Definitely not true, or they wouldn't sell those nifty little kits to easily place GPU water blocks in series. The temperature of the coolant isn't the important part. Although its generally assumed that keeping the CPU and GPU loops separate, or at least on separate sides of the radiator, most of the time it doesn't matter. It's more simple than you make it seem. The important part of a cooling system is that it absorbs Calories from the heat source and dissipates them by radiating them into the surrounding air or some other kind of output for the heat. Since water has a high specific heat, running through other water blocks won't change the temperature of the water enough to disrupt this pattern in subsequent blocks.

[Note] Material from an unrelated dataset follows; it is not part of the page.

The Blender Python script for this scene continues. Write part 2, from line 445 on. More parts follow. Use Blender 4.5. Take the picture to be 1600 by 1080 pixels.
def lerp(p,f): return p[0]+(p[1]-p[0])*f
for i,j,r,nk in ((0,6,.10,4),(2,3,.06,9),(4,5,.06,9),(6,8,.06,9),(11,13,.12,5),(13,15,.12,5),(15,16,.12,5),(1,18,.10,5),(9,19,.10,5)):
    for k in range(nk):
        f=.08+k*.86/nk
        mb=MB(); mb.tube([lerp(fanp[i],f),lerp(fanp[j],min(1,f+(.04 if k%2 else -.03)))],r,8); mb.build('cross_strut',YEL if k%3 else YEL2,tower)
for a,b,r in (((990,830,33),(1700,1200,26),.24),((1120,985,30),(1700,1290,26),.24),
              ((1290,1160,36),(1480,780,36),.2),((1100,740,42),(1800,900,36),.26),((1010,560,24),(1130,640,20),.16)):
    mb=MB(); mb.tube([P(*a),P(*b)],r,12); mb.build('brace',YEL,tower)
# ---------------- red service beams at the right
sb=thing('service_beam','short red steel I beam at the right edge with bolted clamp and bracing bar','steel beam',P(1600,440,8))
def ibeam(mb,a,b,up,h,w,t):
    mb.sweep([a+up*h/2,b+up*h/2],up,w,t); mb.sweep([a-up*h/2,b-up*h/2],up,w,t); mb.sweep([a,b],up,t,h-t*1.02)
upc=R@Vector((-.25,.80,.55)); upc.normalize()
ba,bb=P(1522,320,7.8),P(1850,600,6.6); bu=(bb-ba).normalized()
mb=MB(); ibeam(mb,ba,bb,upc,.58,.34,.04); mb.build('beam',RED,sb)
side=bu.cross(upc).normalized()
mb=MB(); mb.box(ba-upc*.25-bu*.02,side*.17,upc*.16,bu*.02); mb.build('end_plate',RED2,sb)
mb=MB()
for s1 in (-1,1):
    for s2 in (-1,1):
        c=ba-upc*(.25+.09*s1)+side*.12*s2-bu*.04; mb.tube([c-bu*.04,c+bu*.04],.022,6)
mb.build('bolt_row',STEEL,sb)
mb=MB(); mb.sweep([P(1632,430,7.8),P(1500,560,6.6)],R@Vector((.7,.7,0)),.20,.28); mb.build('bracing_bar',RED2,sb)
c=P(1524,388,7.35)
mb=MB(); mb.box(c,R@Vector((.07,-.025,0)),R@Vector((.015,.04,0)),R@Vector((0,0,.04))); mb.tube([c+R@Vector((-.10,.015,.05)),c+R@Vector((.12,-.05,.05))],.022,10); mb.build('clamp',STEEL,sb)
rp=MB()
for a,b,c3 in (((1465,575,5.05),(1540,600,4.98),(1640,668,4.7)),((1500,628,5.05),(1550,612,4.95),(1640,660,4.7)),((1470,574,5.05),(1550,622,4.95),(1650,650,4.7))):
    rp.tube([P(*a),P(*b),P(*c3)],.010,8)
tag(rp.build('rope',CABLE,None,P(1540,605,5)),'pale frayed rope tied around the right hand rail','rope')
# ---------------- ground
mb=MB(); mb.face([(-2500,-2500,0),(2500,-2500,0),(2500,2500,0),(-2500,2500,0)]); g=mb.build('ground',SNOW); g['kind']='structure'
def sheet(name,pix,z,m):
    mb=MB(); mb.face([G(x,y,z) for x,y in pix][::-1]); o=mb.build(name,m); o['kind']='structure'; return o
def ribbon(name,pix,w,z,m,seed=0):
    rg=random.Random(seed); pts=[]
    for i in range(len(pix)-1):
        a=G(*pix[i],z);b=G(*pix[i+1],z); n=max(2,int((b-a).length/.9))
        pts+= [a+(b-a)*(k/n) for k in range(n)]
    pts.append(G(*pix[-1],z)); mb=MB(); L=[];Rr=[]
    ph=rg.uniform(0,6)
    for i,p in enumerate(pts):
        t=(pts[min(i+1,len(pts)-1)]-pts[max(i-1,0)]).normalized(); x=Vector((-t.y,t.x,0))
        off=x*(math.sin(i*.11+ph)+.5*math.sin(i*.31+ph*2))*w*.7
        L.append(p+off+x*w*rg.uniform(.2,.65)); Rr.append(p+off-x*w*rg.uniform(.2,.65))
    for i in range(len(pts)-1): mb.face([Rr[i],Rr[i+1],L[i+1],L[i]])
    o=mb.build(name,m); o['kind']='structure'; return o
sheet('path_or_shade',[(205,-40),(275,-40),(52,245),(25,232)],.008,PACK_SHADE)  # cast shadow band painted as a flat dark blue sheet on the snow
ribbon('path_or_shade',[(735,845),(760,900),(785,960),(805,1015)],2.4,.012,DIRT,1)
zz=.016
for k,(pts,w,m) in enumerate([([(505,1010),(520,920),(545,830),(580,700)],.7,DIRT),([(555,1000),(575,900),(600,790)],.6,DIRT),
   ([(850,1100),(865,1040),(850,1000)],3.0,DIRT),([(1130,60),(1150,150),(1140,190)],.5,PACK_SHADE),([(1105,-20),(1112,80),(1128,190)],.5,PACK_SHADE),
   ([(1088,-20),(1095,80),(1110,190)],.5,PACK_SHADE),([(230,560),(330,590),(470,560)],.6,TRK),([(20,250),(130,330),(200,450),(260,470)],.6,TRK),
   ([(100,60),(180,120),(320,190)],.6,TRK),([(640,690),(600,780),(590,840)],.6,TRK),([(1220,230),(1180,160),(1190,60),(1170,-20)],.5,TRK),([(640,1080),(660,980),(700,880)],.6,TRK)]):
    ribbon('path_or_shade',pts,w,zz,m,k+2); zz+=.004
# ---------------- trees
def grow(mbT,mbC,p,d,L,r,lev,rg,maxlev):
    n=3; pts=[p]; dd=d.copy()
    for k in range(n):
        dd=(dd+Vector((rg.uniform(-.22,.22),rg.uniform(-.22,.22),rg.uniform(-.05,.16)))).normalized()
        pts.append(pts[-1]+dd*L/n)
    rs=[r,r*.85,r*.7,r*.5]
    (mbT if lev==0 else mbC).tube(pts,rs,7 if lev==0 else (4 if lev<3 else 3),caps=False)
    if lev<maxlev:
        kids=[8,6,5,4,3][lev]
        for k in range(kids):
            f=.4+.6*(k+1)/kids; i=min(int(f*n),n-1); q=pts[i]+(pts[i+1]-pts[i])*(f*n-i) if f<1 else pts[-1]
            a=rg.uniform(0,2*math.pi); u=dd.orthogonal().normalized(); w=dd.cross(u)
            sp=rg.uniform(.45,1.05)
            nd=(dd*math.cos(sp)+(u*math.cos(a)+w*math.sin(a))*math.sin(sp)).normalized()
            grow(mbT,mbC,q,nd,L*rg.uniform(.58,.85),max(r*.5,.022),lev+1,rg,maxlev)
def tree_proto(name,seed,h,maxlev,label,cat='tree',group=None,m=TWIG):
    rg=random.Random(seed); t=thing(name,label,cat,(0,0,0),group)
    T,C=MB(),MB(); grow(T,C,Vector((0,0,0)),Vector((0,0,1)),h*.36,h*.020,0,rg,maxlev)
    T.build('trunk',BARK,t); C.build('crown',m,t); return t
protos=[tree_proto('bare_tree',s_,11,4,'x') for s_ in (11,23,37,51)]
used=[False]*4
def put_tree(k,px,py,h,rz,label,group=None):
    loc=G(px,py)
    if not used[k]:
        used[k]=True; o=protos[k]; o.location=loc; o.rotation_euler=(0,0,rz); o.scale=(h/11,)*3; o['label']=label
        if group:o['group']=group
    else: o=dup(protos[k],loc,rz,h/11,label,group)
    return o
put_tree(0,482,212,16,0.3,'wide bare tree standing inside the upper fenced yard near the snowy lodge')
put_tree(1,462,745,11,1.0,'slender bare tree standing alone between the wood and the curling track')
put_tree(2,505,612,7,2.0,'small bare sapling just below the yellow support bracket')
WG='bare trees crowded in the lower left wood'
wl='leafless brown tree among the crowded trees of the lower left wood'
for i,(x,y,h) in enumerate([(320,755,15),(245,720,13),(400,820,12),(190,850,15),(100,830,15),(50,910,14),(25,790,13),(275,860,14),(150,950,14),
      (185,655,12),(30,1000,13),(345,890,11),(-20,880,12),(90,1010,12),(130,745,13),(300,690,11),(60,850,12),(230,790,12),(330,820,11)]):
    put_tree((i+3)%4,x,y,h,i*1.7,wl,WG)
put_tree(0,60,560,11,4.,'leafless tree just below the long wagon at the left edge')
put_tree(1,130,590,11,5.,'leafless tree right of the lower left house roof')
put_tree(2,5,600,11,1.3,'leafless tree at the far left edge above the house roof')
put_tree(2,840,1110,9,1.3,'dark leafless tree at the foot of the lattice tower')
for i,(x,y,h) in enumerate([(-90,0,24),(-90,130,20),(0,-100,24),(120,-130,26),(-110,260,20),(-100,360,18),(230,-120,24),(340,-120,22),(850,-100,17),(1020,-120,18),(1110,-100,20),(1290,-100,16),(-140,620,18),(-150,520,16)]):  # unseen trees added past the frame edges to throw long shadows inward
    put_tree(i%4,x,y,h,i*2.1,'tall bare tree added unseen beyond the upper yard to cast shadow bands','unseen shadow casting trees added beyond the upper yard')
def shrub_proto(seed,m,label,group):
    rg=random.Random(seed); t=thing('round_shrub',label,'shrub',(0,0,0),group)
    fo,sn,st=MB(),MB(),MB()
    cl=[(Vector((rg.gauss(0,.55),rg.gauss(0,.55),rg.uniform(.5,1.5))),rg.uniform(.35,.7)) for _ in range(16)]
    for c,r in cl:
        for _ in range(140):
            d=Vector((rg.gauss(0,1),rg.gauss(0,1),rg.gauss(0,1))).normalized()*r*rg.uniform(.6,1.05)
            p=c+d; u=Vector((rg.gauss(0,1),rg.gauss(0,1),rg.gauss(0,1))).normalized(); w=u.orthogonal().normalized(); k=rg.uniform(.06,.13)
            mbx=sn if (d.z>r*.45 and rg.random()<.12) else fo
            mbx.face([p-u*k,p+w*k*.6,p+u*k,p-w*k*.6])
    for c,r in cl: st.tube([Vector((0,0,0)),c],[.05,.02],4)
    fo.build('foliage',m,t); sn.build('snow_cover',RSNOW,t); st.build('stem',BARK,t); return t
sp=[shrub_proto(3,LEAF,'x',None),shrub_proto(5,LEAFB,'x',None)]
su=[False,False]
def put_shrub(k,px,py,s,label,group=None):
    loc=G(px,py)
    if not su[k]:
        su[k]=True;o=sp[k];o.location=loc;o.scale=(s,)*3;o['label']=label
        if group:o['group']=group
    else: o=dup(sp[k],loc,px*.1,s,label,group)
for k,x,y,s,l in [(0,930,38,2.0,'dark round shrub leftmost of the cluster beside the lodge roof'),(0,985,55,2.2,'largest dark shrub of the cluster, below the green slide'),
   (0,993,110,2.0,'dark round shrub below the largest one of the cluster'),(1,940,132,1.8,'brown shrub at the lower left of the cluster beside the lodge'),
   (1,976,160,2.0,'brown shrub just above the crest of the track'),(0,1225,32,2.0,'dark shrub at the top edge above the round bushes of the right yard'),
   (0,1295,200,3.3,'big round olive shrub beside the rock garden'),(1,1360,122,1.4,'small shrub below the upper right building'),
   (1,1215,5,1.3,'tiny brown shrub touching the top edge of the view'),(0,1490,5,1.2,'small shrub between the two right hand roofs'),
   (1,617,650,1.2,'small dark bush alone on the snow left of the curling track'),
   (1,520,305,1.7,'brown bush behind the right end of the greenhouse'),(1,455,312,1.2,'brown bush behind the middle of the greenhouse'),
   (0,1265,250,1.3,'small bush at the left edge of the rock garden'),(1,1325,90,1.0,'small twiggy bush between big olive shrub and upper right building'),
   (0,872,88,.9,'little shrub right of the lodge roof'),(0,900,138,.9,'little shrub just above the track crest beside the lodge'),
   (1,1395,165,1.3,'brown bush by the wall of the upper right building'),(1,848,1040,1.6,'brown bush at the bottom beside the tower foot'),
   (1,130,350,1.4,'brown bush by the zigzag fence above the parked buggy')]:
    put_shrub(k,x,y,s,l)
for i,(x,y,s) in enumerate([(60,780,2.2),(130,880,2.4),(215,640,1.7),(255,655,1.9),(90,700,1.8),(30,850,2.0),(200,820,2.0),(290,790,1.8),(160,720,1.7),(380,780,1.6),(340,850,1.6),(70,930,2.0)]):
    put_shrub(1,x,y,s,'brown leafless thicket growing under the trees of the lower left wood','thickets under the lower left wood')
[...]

In other words, you'll be fine with one continuous loop.
Quote:
And when leak testing, I read to run the pump with the computer off and everything installed for 12 hours. When you do this, are you sitting there watching it for 12 hours straight? It sounds mind numbing, but I don't know how else you would react quickly enough to leaks... How does that work?
No, you don't want to install the water loop into the system before leak testing, because if it leaks it will still get on the computer, defeating the purpose of leak testing. Build the loop outside of the computer with the blocks not installed, hook the pump up to the PSU, fire up the PSU, and run the water through the tubes for the required time in a place where any leaking water won't damage anything. Once you're sure it isn't leaking, install the blocks.